■ Short problem
Below is a listing; write it out exactly and drop any images from it.
BEGIN Material
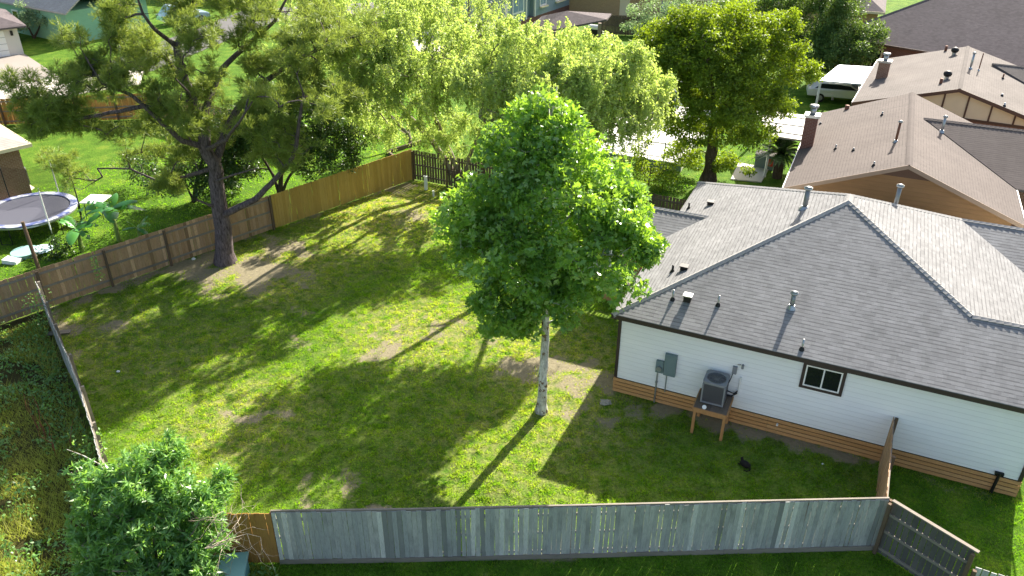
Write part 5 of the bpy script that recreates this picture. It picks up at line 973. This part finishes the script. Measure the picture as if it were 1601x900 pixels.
# sago palm
t=thing('sago_palm','sago palm with stiff arching fronds under the brown roof edge','palm',G(1212,272)); MB().tube([(0,0,0),(0,0,.9),(0,0,1.5)],[.28,.3,.22],10).build('trunk',M['barkd'],t)
m=MB()
for i in range(48):
    a=i*2.4; el=.2+1.1*RS.rand(); L_=2.0; pts=[]
    for k_ in range(9):
        f=k_/8; x=L_*f*cos(el); z_=1.5+L_*(f*sin(el)-.6*f*f); pts.append(Vector((cos(a)*x,sin(a)*x,z_)))
    s_=Vector((-sin(a),cos(a),0))
    for k_ in range(8):
        for q in range(5):
            p=pts[k_].lerp(pts[k_+1],q/5); dd_=(pts[k_+1]-pts[k_]).normalized(); wd=.24*sin(pi*min(1,(k_+q/5)/8+.12))
            for sg in (1,-1): m.face([p,p+dd_*.06,p+s_*sg*wd+dd_*wd*.6+Vector((0,0,.03))])
o=m.build('fronds',M['mag'],t); a_=o.data.attributes.new('rnd','FLOAT','FACE'); a_.data.foreach_set('value',RS.rand(len(o.data.polygons)).astype(np.float32))
# ground level planting behind the brown fence (ferns / ground cover)
g=G(82,408); tree('leafy_bush','low leafy bush beside the leaning pole behind the brown fence',g,[([np.array(g),np.array(g)+np.array([0,0,.6])],.03,.02)],blobs([(85,405,g.y,.7),(110,395,g.y,.6),(65,418,g.y,.5),(100,412,g.y-.2,.5)],40,.2),24,.22,.1,'fold','mag','barkd',cat='shrub')
v0=FC.lerp(FB,.24)
# vines hanging on fences
def vine(p,label,L,n,r=.2):
    P_=np.array(p)+np.stack([RS.randn(n)*r,RS.randn(n)*r,-RS.rand(n)*L],1); o=leaves('climbing_vine',P_,.1,'fold',M['shrub'],None,rnd=RS.rand(n)); tag(o,label,'vine')
q=G(146,410,1.9); vine(q,'strand of vine hanging over the brown fence left of the banana plants',1.1,110,.1)
q=G(52,462,1.8); vine(q+Vector((.2,-.4,0)),'vine climbing the corner post of the thin side fence',1.6,240,.22)
q=G(138,690,1.7); vine(q,'vine leaves on top of the thin side fence above the shrub',.8,160,.25)
# ---------------------------------------------------------------- wild ground left of the yard
WP=[LF[0]+Vector((-.1,-.1,0)),FD,Vector((-26,22,0)),Vector((-26,8,0)),Vector((-4,8,0)),NS+Vector((0,-.3,0)),NF[1],LF[-1]+Vector((-.2,0,0)),LF[-3]+Vector((-.15,0,0))]
P=scatter(260000,-26,-5,8,30,WP); nz=fb(P,1.6,31,3); sd_=np.clip((side(P,LF[0],LF[-1])*-1)/np.linalg.norm(np.array(LF[-1]-LF[0])),0,20); keep=nz>.36+.13*(P[:,1]>23); P=P[keep]; nz=nz[keep]; P=P[RS.rand(len(P))<.6]
M['weedb']=leafm('tall_weed_blades','8a9844','b0b260','d0d868',.52,.6,.3,tips='c8b888')
n=len(P); a=RS.rand(n)*2*pi; hh=.12+.5*RS.rand(n)*np.clip(fb(P,2.2,44,2)*2-.5,.15,1); L=hh*(.4+.5*RS.rand(n)); la=RS.rand(n)*2*pi; wd=.02
V=np.empty((n,3,3)); V[:,0]=np.stack([P[:,0]-np.cos(a)*wd/2,P[:,1]-np.sin(a)*wd/2,np.zeros(n)],1); V[:,1]=np.stack([P[:,0]+np.cos(a)*wd/2,P[:,1]+np.sin(a)*wd/2,np.zeros(n)],1); V[:,2]=np.stack([P[:,0]+np.cos(la)*L,P[:,1]+np.sin(la)*L,hh],1)
o=npmesh('tall_weeds',V.reshape(-1,3),np.arange(3*n).reshape(n,3),M['weedb'],attrs={'rnd':RS.rand(n)*.6+.4*fb(P,1.,7,2)}); tag(o,'tangled tall weeds and dry grass left of the thin side fence',kind='stuff')
P=scatter(90000,-26,-5,8,30,WP); k_=fb(P,1.1,77,3); P=P[k_>.47]; P=P[RS.rand(len(P))<.85]; n=len(P); hz=.08+.7*RS.rand(n)*np.clip(fb(P,.9,12,2)*2-.6,.1,1)
o=leaves('ground_cover',np.stack([P[:,0],P[:,1],hz],1),.11,'fold',M['shrub'],None,rnd=RS.rand(n)*.7,upb=1.2,tilt=.6); tag(o,'broad leaved weeds covering the rough ground left of the side fence',kind='stuff')
m=MB()
for px,py in ((60,665),(75,700),(68,690),(100,720)):
    g=G(px,py)
    for i in range(3): p=g+Vector((RS.randn()*.1,RS.randn()*.1,0)); m.tube([p,p+Vector((RS.randn()*.06,RS.randn()*.06,.5)),p+Vector((RS.randn()*.15,RS.randn()*.15,1.0))],[.006,.014,.004],5)
o=m.build('dock_weeds',plain('red_brown_seed_heads','8a5038',.9,var=.3,sc_=20)); tag(o,'red brown dock seed spikes in the dark weeds left of the fence',kind='stuff')
# sparse tufts on the far lawns give them a nap
P=np.concatenate([scatter(60000,-34,-5,30,60),scatter(26000,-2,20,38,60)]); P=P[~inpoly(P,YARD)]; P=P[side(P,FC,FA)>0] if False else P
ok=np.ones(len(P),bool)
for i,p in enumerate(P[:0]): pass
ok&=~((P[:,0]<LF[0].x+2)&(P[:,1]<FC.y+8)&(side(P,FC,FD)*0>1))
uvx=(P[:,0]-HO.x)*cos(HT)+(P[:,1]-HO.y)*sin(HT); uvy=-(P[:,0]-HO.x)*sin(HT)+(P[:,1]-HO.y)*cos(HT)
ok&=~((uvx>-9.3)&(uvx<-2.1)&(uvy>21.8)&(uvy<33.6)); ok&=~((uvx>-.3)&(uvy<13.4)); ok&=~((uvx>3.4)&(uvy>14)&(uvy<27)); ok&=~((uvx>5.5)&(uvy>27)); ok&=~(np.hypot(P[:,0]-G(1175,270).x,P[:,1]-G(1175,270).y)<2.4); ok&=~(uvx<-35)
P=P[ok]; blades('far_grass',P,.07,.05,.8,'lawn grass of the neighbouring yards behind the fences',M['blade'])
END Material
■ Result
Write part 5 of the bpy script that recreates this picture. It picks up at line 973. This part finishes the script. Measure the picture as if it were 1601x900 pixels.
# sago palm
t=thing('sago_palm','sago palm with stiff arching fronds under the brown roof edge','palm',G(1212,272)); MB().tube([(0,0,0),(0,0,.9),(0,0,1.5)],[.28,.3,.22],10).build('trunk',M['barkd'],t)
m=MB()
for i in range(48):
    a=i*2.4; el=.2+1.1*RS.rand(); L_=2.0; pts=[]
    for k_ in range(9):
        f=k_/8; x=L_*f*cos(el); z_=1.5+L_*(f*sin(el)-.6*f*f); pts.append(Vector((cos(a)*x,sin(a)*x,z_)))
    s_=Vector((-sin(a),cos(a),0))
    for k_ in range(8):
        for q in range(5):
            p=pts[k_].lerp(pts[k_+1],q/5); dd_=(pts[k_+1]-pts[k_]).normalized(); wd=.24*sin(pi*min(1,(k_+q/5)/8+.12))
            for sg in (1,-1): m.face([p,p+dd_*.06,p+s_*sg*wd+dd_*wd*.6+Vector((0,0,.03))])
o=m.build('fronds',M['mag'],t); a_=o.data.attributes.new('rnd','FLOAT','FACE'); a_.data.foreach_set('value',RS.rand(len(o.data.polygons)).astype(np.float32))
# ground level planting behind the brown fence (ferns / ground cover)
g=G(82,408); tree('leafy_bush','low leafy bush beside the leaning pole behind the brown fence',g,[([np.array(g),np.array(g)+np.array([0,0,.6])],.03,.02)],blobs([(85,405,g.y,.7),(110,395,g.y,.6),(65,418,g.y,.5),(100,412,g.y-.2,.5)],40,.2),24,.22,.1,'fold','mag','barkd',cat='shrub')
v0=FC.lerp(FB,.24)
# vines hanging on fences
def vine(p,label,L,n,r=.2):
    P_=np.array(p)+np.stack([RS.randn(n)*r,RS.randn(n)*r,-RS.rand(n)*L],1); o=leaves('climbing_vine',P_,.1,'fold',M['shrub'],None,rnd=RS.rand(n)); tag(o,label,'vine')
q=G(146,410,1.9); vine(q,'strand of vine hanging over the brown fence left of the banana plants',1.1,110,.1)
q=G(52,462,1.8); vine(q+Vector((.2,-.4,0)),'vine climbing the corner post of the thin side fence',1.6,240,.22)
q=G(138,690,1.7); vine(q,'vine leaves on top of the thin side fence above the shrub',.8,160,.25)
# ---------------------------------------------------------------- wild ground left of the yard
WP=[LF[0]+Vector((-.1,-.1,0)),FD,Vector((-26,22,0)),Vector((-26,8,0)),Vector((-4,8,0)),NS+Vector((0,-.3,0)),NF[1],LF[-1]+Vector((-.2,0,0)),LF[-3]+Vector((-.15,0,0))]
P=scatter(260000,-26,-5,8,30,WP); nz=fb(P,1.6,31,3); sd_=np.clip((side(P,LF[0],LF[-1])*-1)/np.linalg.norm(np.array(LF[-1]-LF[0])),0,20); keep=nz>.36+.13*(P[:,1]>23); P=P[keep]; nz=nz[keep]; P=P[RS.rand(len(P))<.6]
M['weedb']=leafm('tall_weed_blades','8a9844','b0b260','d0d868',.52,.6,.3,tips='c8b888')
n=len(P); a=RS.rand(n)*2*pi; hh=.12+.5*RS.rand(n)*np.clip(fb(P,2.2,44,2)*2-.5,.15,1); L=hh*(.4+.5*RS.rand(n)); la=RS.rand(n)*2*pi; wd=.02
V=np.empty((n,3,3)); V[:,0]=np.stack([P[:,0]-np.cos(a)*wd/2,P[:,1]-np.sin(a)*wd/2,np.zeros(n)],1); V[:,1]=np.stack([P[:,0]+np.cos(a)*wd/2,P[:,1]+np.sin(a)*wd/2,np.zeros(n)],1); V[:,2]=np.stack([P[:,0]+np.cos(la)*L,P[:,1]+np.sin(la)*L,hh],1)
o=npmesh('tall_weeds',V.reshape(-1,3),np.arange(3*n).reshape(n,3),M['weedb'],attrs={'rnd':RS.rand(n)*.6+.4*fb(P,1.,7,2)}); tag(o,'tangled tall weeds and dry grass left of the thin side fence',kind='stuff')
P=scatter(90000,-26,-5,8,30,WP); k_=fb(P,1.1,77,3); P=P[k_>.47]; P=P[RS.rand(len(P))<.85]; n=len(P); hz=.08+.7*RS.rand(n)*np.clip(fb(P,.9,12,2)*2-.6,.1,1)
o=leaves('ground_cover',np.stack([P[:,0],P[:,1],hz],1),.11,'fold',M['shrub'],None,rnd=RS.rand(n)*.7,upb=1.2,tilt=.6); tag(o,'broad leaved weeds covering the rough ground left of the side fence',kind='stuff')
m=MB()
for px,py in ((60,665),(75,700),(68,690),(100,720)):
    g=G(px,py)
    for i in range(3): p=g+Vector((RS.randn()*.1,RS.randn()*.1,0)); m.tube([p,p+Vector((RS.randn()*.06,RS.randn()*.06,.5)),p+Vector((RS.randn()*.15,RS.randn()*.15,1.0))],[.006,.014,.004],5)
o=m.build('dock_weeds',plain('red_brown_seed_heads','8a5038',.9,var=.3,sc_=20)); tag(o,'red brown dock seed spikes in the dark weeds left of the fence',kind='stuff')
# sparse tufts on the far lawns give them a nap
P=np.concatenate([scatter(60000,-34,-5,30,60),scatter(26000,-2,20,38,60)]); P=P[~inpoly(P,YARD)]; P=P[side(P,FC,FA)>0] if False else P
ok=np.ones(len(P),bool)
for i,p in enumerate(P[:0]): pass
ok&=~((P[:,0]<LF[0].x+2)&(P[:,1]<FC.y+8)&(side(P,FC,FD)*0>1))
uvx=(P[:,0]-HO.x)*cos(HT)+(P[:,1]-HO.y)*sin(HT); uvy=-(P[:,0]-HO.x)*sin(HT)+(P[:,1]-HO.y)*cos(HT)
ok&=~((uvx>-9.3)&(uvx<-2.1)&(uvy>21.8)&(uvy<33.6)); ok&=~((uvx>-.3)&(uvy<13.4)); ok&=~((uvx>3.4)&(uvy>14)&(uvy<27)); ok&=~((uvx>5.5)&(uvy>27)); ok&=~(np.hypot(P[:,0]-G(1175,270).x,P[:,1]-G(1175,270).y)<2.4); ok&=~(uvx<-35)
P=P[ok]; blades('far_grass',P,.07,.05,.8,'lawn grass of the neighbouring yards behind the fences',M['blade'])